FIRE in the Field: Simulating the Threshold of Galaxy Formation

TL;DR

This study uses high-resolution cosmological simulations to explore how galaxy formation in dwarf halos is influenced by assembly history, feedback, and reionization, revealing a stellar mass threshold affecting central densities.

Contribution

It demonstrates the impact of reionization and halo assembly on star formation and central density modifications in dwarf galaxies within the FIRE simulation framework.

Findings

Galaxies with stellar mass > 2×10^6 M_sun show reduced central densities.

Late-forming halos tend to form fewer stars due to prolonged UV suppression.

A stellar mass threshold of ~2×10^6 M_sun predicts density modifications consistent with feedback models.

Abstract

We present a suite of 15 cosmological zoom-in simulations of isolated dark matter halos, all with masses of $M_{\rm halo} \approx 10^{10}\,{\rm M}_\odot$ at $z=0$, in order to understand the relationship between halo assembly, galaxy formation, and feedback's effects on the central density structure in dwarf galaxies. These simulations are part of the Feedback in Realistic Environments (FIRE) project and are performed at extremely high resolution. The resultant galaxies have stellar masses that are consistent with rough abundance matching estimates, coinciding with the faintest galaxies that can be seen beyond the virial radius of the Milky Way ($M_\star/{\rm M}_\odot\approx 10^5-10^7$). This non-negligible spread in stellar mass at $z=0$ in halos within a narrow range of virial masses is strongly correlated with central halo density or maximum circular velocity $V_{\rm max}$. Much of this dependence of $M_\star$ on a second parameter (beyond $M_{\rm halo}$) is a direct consequence of the $M_{\rm halo}\sim10^{10}\,{\rm M}_\odot$ mass scale coinciding with the threshold for strong reionization suppression: the densest, earliest-forming halos remain above the UV-suppression scale throughout their histories while late-forming systems fall below the UV-suppression scale over longer periods and form fewer stars as a result. In fact, the latest-forming, lowest-concentration halo in our suite fails to form any stars.
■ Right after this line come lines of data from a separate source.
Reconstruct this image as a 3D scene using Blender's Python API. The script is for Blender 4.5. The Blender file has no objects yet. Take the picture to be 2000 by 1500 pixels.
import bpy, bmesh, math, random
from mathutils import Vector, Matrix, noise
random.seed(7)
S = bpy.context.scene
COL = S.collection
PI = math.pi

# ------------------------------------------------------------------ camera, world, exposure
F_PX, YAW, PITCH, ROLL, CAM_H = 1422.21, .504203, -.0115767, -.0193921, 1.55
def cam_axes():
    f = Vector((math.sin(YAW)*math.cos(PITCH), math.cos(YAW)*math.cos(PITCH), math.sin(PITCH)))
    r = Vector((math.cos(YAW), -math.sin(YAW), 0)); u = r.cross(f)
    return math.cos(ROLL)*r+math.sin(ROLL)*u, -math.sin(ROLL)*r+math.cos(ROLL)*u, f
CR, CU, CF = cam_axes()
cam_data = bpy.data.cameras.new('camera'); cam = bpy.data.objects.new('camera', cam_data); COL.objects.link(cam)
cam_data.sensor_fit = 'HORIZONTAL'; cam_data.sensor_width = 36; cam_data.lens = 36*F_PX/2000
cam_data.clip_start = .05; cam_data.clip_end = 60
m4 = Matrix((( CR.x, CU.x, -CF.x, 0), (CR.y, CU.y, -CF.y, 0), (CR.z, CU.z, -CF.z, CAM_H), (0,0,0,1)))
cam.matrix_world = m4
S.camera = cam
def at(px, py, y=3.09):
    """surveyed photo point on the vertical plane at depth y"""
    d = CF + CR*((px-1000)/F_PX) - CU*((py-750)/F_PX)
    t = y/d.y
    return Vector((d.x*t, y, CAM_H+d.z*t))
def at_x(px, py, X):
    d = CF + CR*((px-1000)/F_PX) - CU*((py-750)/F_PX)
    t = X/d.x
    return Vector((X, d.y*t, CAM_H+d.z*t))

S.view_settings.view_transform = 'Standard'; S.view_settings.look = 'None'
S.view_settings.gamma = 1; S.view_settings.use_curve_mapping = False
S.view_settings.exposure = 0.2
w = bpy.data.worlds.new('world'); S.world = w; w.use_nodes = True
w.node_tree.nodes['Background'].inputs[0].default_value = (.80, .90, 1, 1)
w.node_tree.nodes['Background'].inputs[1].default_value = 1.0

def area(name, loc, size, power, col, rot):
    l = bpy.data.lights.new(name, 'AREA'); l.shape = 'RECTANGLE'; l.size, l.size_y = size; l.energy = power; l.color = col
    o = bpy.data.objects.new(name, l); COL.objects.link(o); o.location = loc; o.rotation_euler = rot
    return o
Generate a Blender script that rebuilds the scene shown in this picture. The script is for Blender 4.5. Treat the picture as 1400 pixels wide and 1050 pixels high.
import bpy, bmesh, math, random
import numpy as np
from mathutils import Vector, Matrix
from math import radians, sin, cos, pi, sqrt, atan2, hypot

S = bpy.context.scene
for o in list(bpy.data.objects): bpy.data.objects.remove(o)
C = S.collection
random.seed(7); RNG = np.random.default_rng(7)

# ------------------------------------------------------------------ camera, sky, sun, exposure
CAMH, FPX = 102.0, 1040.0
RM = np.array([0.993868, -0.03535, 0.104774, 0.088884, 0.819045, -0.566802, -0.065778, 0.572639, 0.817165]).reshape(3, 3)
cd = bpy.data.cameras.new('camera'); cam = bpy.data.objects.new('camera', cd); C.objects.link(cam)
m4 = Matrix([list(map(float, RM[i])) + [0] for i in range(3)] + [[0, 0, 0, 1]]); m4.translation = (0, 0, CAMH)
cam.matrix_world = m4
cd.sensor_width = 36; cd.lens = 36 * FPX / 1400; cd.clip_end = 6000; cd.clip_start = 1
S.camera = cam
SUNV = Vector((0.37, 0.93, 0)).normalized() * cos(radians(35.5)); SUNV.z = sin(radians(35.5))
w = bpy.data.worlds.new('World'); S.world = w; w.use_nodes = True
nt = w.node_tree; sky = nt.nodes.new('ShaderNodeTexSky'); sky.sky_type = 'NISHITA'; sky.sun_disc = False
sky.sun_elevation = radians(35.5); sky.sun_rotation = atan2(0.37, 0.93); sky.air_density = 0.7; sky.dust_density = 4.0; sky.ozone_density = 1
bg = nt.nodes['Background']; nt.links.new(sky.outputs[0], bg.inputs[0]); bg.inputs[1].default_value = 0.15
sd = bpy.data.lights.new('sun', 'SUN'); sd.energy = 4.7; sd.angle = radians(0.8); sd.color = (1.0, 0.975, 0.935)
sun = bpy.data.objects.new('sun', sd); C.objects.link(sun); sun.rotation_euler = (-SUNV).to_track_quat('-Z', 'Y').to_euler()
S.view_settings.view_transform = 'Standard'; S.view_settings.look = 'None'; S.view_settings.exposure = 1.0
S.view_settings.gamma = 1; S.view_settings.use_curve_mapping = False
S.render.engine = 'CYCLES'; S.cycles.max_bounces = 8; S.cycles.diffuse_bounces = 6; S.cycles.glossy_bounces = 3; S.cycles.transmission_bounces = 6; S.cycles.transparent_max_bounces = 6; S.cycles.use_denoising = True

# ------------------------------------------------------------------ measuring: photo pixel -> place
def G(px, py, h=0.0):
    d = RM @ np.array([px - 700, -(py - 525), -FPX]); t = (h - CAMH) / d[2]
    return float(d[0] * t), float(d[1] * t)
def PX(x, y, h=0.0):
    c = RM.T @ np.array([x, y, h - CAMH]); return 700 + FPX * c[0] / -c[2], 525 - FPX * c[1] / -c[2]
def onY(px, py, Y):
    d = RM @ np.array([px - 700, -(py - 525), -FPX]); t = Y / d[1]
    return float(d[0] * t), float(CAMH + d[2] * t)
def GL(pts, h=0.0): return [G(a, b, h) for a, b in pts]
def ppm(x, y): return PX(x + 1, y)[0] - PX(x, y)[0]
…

Halos that form galaxies with $M_\star\gtrsim2\times10^{6}\,{\rm M}_\odot$ have reduced central densities relative to dark-matter-only simulations, and the radial extent of the density modifications is well-approximated by the galaxy half-mass radius $r_{1/2}$. This apparent stellar mass threshold of $M_\star \approx 2\times 10^{6} \approx 2\times 10^{-4} \,M_{\rm halo}$ is broadly consistent with previous work and provides a testable prediction of FIRE feedback models in LCDM.